> _Exercise task_
Reproduce, character for character, the lines below from the first through the one with "S.camera = cam". Leave pictures out.

# Recorded information start

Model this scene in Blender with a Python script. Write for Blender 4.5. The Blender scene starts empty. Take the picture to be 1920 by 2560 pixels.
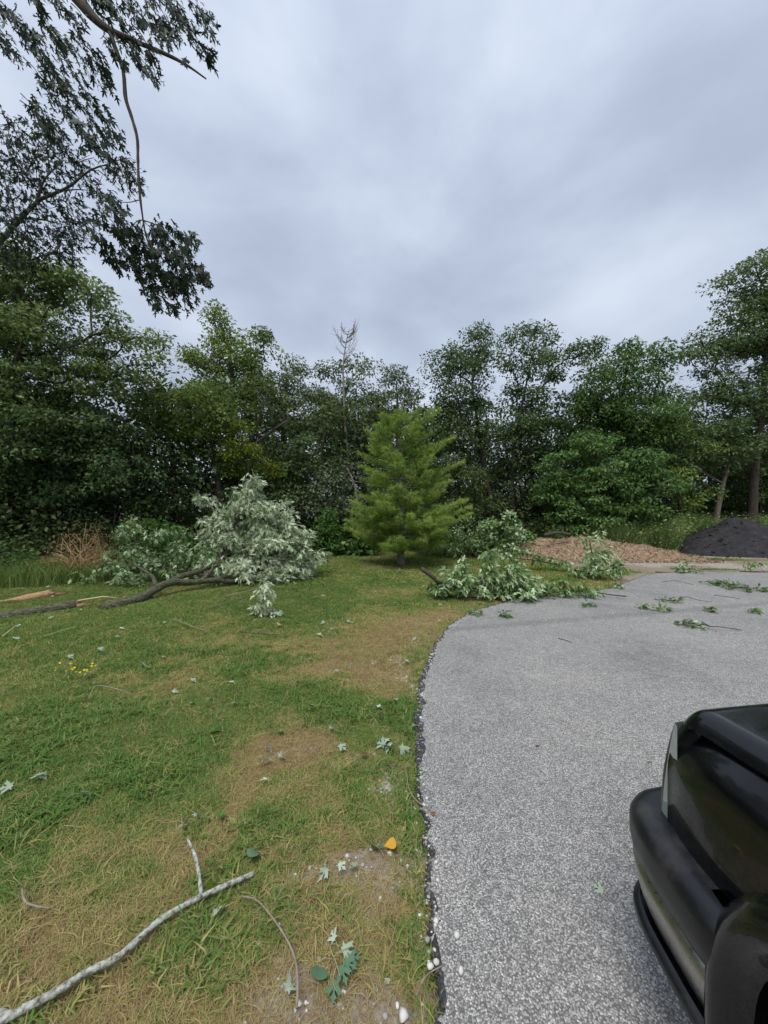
import bpy, bmesh, math, random
import numpy as np
from mathutils import Vector, Matrix

# ------------------------------------------------------------------ camera, sky, sun, exposure
S = bpy.context.scene
COL = S.collection
H, F, CX, YH = 1.6, 960.0, 960.0, 1280.0          # eye height; focal length and centre of the 1920x2560 photograph

cam_d = bpy.data.cameras.new('camera')
cam_d.sensor_fit = 'HORIZONTAL'; cam_d.sensor_width = 36.0; cam_d.lens = 18.0
cam_d.clip_start = 0.02; cam_d.clip_end = 2000
cam = bpy.data.objects.new('camera', cam_d); COL.objects.link(cam)
cam.location = (0, 0, H); cam.rotation_euler = (math.radians(90), 0, 0)
S.camera = cam

SUN_EL, SUN_AZ = math.radians(62), math.radians(200)     # behind the photographer, high, diffused by cloud
w = bpy.data.worlds.new('World'); S.world = w; w.use_nodes = True
nt = w.node_tree; N = nt.nodes; L = nt.links; N.clear()
def wn(t, **k):
    n = N.new(t)
    for a, b in k.items(): setattr(n, a, b)
    return n
out = wn('ShaderNodeOutputWorld'); bg = wn('ShaderNodeBackground'); bg.inputs['Strength'].default_value = 0.1
sky = wn('ShaderNodeTexSky'); sky.sky_type = 'NISHITA'; sky.sun_disc = False
sky.sun_elevation = SUN_EL; sky.sun_rotation = SUN_AZ; sky.dust_density = 3.0
tc = wn('ShaderNodeTexCoord'); sep = wn('ShaderNodeSeparateXYZ'); L.new(tc.outputs['Generated'], sep.inputs[0])
zc = wn('ShaderNodeMath', operation='MAXIMUM'); L.new(sep.outputs['Z'], zc.inputs[0]); zc.inputs[1].default_value = 0.0
mp = wn('ShaderNodeMapping'); mp.inputs['Location'].default_value = (3.4, 1.9, 0.3); mp.inputs['Scale'].default_value = (1.0, 1.0, 1.9)
L.new(tc.outputs['Generated'], mp.inputs[0])
n1 = wn('ShaderNodeTexNoise'); n1.inputs['Scale'].default_value = 2.3; n1.inputs['Detail'].default_value = 7; n1.inputs['Roughness'].default_value = 0.5; n1.inputs['Distortion'].default_value = 0.15
L.new(mp.outputs[0], n1.inputs['Vector'])
cr = wn('ShaderNodeValToRGB')
cr.color_ramp.interpolation = 'B_SPLINE'
els = cr.color_ramp.elements
els[0].position = 0.30; els[0].color = (0.338, 0.392, 0.498, 1)
els[1].position = 0.72; els[1].color = (0.615, 0.675, 0.78, 1)
e = els.new(0.5); e.color = (0.440, 0.502, 0.622, 1)
L.new(n1.outputs['Fac'], cr.inputs[0])
# overcast luminance: dimmer towards the horizon (CIE overcast form)
lum = wn('ShaderNodeMath', operation='MULTIPLY_ADD'); L.new(zc.outputs[0], lum.inputs[0]); lum.inputs[1].default_value = 2.3; lum.inputs[2].default_value = 6.5
sc_ = wn('ShaderNodeVectorMath', operation='SCALE'); L.new(cr.outputs['Color'], sc_.inputs[0]); L.new(lum.outputs[0], sc_.inputs['Scale'])
mx = wn('ShaderNodeMix', data_type='RGBA'); mx.inputs['Factor'].default_value = 0.93
L.new(sky.outputs['Color'], mx.inputs['A']); L.new(sc_.outputs[0], mx.inputs['B'])
L.new(mx.outputs['Result'], bg.inputs['Color']); L.new(bg.outputs[0], out.inputs[0])

sun_d = bpy.data.lights.new('sun', 'SUN'); sun_d.energy = 1.5; sun_d.angle = math.radians(28); sun_d.color = (1.0, 0.97, 0.92)
sun = bpy.data.objects.new('sun', sun_d); COL.objects.link(sun)
sdir = Vector((math.sin(SUN_AZ) * math.cos(SUN_EL), math.cos(SUN_AZ) * math.cos(SUN_EL), math.sin(SUN_EL)))
sun.rotation_euler = sdir.to_track_quat('Z', 'Y').to_euler(); sun.location = (0, -4, 14)

S.view_settings.view_transform = 'Standard'; S.view_settings.look = 'None'
S.view_settings.exposure = 0.72; S.view_settings.gamma = 1.0; S.view_settings.use_curve_mapping = False
S.render.engine = 'CYCLES'
S.cycles.max_bounces = 6; S.cycles.diffuse_bounces = 2; S.cycles.use_adaptive_sampling = True; S.cycles.adaptive_threshold = 0.02; S.cycles.transmission_bounces = 4; S.cycles.transparent_max_bounces = 4

# ------------------------------------------------------------------ helpers
rng = np.random.default_rng(7)
def gp(px, py, z=0.0):                       # the spot on the ground that the photograph shows at a pixel
    d = F * (H - z) / (py - YH); return np.array([(px - CX) / F * d, d, z])
def wp(px, py, d):                           # the spot at that pixel, d metres away
    return np.array([(px - CX) / F * d, d, H + (YH - py) / F * d])

def tag(o, label=None, cat=None, group=None, kind=None):
    if label: o['label'] = label
    if cat: o['category'] = cat
    if group: o['group'] = group
    if kind: o['kind'] = kind
    return o
def empty(name, loc, label, cat, group=None):
    o = bpy.data.objects.new(name, None); COL.objects.link(o); o.location = loc; o.empty_display_size = 0.2
    return tag(o, label, cat, group)
def link(name, me, parent=None):
    o = bpy.data.objects.new(name, me); COL.objects.link(o)
    if parent is not None: o.parent = parent
    return o
def make_mesh(name, V, faces, mat=None, rnd=None, smooth=False, attrs=None):
    """V (n,3); faces: one (m,k) array or a list of such arrays."""
    if not isinstance(faces, list): faces = [faces]
    faces = [np.asarray(f, dtype=np.int32) for f in faces if len(f)]
    me = bpy.data.meshes.new(name)
    V = np.ascontiguousarray(V, dtype=np.float32)
    me.vertices.add(len(V)); me.vertices.foreach_set('co', V.ravel())
    loops = np.concatenate([f.ravel() for f in faces]); tot = np.concatenate([np.full(len(f), f.shape[1]) for f in faces])
    st = np.concatenate([[0], np.cumsum(tot)[:-1]]).astype(np.int32)
    me.loops.add(len(loops)); me.loops.foreach_set('vertex_index', loops)
    me.polygons.add(len(tot)); me.polygons.foreach_set('loop_start', st)
    if smooth: me.polygons.foreach_set('use_smooth', np.ones(len(tot), dtype=bool))
    me.update(calc_edges=True)
    if rnd is not None:
        a = me.attributes.new('rnd', 'FLOAT', 'POINT'); a.data.foreach_set('value', np.ascontiguousarray(rnd, dtype=np.float32))
    for k, v in (attrs or {}).items():
        a = me.attributes.new(k, 'FLOAT', 'POINT'); a.data.foreach_set('value', np.ascontiguousarray(v, dtype=np.float32))
    if mat: me.materials.append(mat)
    return me
class MB:                                    # collects shapes for one mesh
    def __init__(s): s.V = []; s.Q = []; s.T = []; s.R = []; s.n = 0
    def add(s, V, Q=None, T=None, r=None):
        V = np.asarray(V, float)
        if Q is not None and len(Q): s.Q.append(np.asarray(Q, int) + s.n)
        if T is not None and len(T): s.T.append(np.asarray(T, int) + s.n)
        s.V.append(V); s.n += len(V)
        s.R.append(np.broadcast_to(np.asarray(0.5 if r is None else r, float), (len(V),)))
    def mesh(s, name, mat, org=(0, 0, 0), smooth=False):
        V = np.concatenate(s.V) - np.asarray(org)
        fs = []
        if s.Q: fs.append(np.concatenate(s.Q))
        if s.T: fs.append(np.concatenate(s.T))
        return make_mesh(name, V, fs, mat, np.concatenate(s.R), smooth)
    def build(s, name, mat, parent=None, org=None, smooth=False):
        if org is None: org = tuple(parent.location) if parent is not None else (0, 0, 0)
        return link(name, s.mesh(name, mat, org, smooth), parent)
def unit(v):
    v = np.asarray(v, float); return v / (np.linalg.norm(v, axis=-1, keepdims=True) + 1e-9)
def tube(mb, P, R, sides=6, cap=True, jag=0.0, r=None):
    P = np.asarray(P, float); n = len(P); R = np.broadcast_to(np.asarray(R, float), (n,))
    T = np.gradient(P, axis=0); T = unit(T)
    ref = np.array([0.0, 0, 1]) if abs(T[0][2]) < 0.9 else np.array([1.0, 0, 0])
    a = np.linspace(0, 2 * np.pi, sides, endpoint=False); V = []
    A = unit(np.cross(T[0], ref))
    for i in range(n):
        A = unit(A - T[i] * A.dot(T[i])); B = np.cross(T[i], A)
        k = R[i] * (1 + jag * rng.normal(size=(sides, 1))) if jag else R[i]
        V.append(P[i] + k * (np.cos(a)[:, None] * A + np.sin(a)[:, None] * B))
    V = np.concatenate(V); j = np.arange(sides); j2 = (j + 1) % sides
    Q = np.concatenate([np.stack([i * sides + j, i * sides + j2, (i + 1) * sides + j2, (i + 1) * sides + j], 1) for i in range(n - 1)])
    Tt = None
    if cap:
        V = np.concatenate([V, P[:1], P[-1:]]); c0, c1 = n * sides, n * sides + 1; e = (n - 1) * sides
        Tt = np.concatenate([np.stack([np.full(sides, c0), j2, j], 1), np.stack([np.full(sides, c1), e + j, e + j2], 1)])
    mb.add(V, Q, Tt, r)
def smooth_path(P, n):                       # Catmull-Rom through points
    P = np.asarray(P, float)
    if len(P) < 3: return P[0] + (P[-1] - P[0]) * np.linspace(0, 1, n)[:, None]
    Q = np.vstack([2 * P[0] - P[1], P, 2 * P[-1] - P[-2]]); t = np.linspace(0, len(P) - 1, n); o = []
    for x in t:
        i = min(int(x), len(P) - 2); u = x - i; a, b, c, d = Q[i:i + 4]
        o.append(0.5 * (2 * b + (c - a) * u + (2 * a - 5 * b + 4 * c - d) * u * u + (3 * b - a - 3 * c + d) * u ** 3))
    return np.array(o)
def interp(vals, n):
    vals = np.asarray(vals, float); return np.interp(np.linspace(0, len(vals) - 1, n), np.arange(len(vals)), vals)
def box(mb, c, s, rz=0.0):
    c = np.asarray(c, float); s = np.asarray(s, float) / 2
    V = np.array([[x, y, z] for x in (-1, 1) for y in (-1, 1) for z in (-1, 1)]) * s
    ca, sa = math.cos(rz), math.sin(rz); V = np.stack([V[:, 0] * ca - V[:, 1] * sa, V[:, 0] * sa + V[:, 1] * ca, V[:, 2]], 1) + c
    mb.add(V, [[0, 1, 3, 2], [4, 6, 7, 5], [0, 4, 5, 1], [2, 3, 7, 6], [0, 2, 6, 4], [1, 5, 7, 3]])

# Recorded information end

> _The result_
Model this scene in Blender with a Python script. Write for Blender 4.5. The Blender scene starts empty. Take the picture to be 1920 by 2560 pixels.
import bpy, bmesh, math, random
import numpy as np
from mathutils import Vector, Matrix

# ------------------------------------------------------------------ camera, sky, sun, exposure
S = bpy.context.scene
COL = S.collection
H, F, CX, YH = 1.6, 960.0, 960.0, 1280.0          # eye height; focal length and centre of the 1920x2560 photograph

cam_d = bpy.data.cameras.new('camera')
cam_d.sensor_fit = 'HORIZONTAL'; cam_d.sensor_width = 36.0; cam_d.lens = 18.0
cam_d.clip_start = 0.02; cam_d.clip_end = 2000
cam = bpy.data.objects.new('camera', cam_d); COL.objects.link(cam)
cam.location = (0, 0, H); cam.rotation_euler = (math.radians(90), 0, 0)
S.camera = cam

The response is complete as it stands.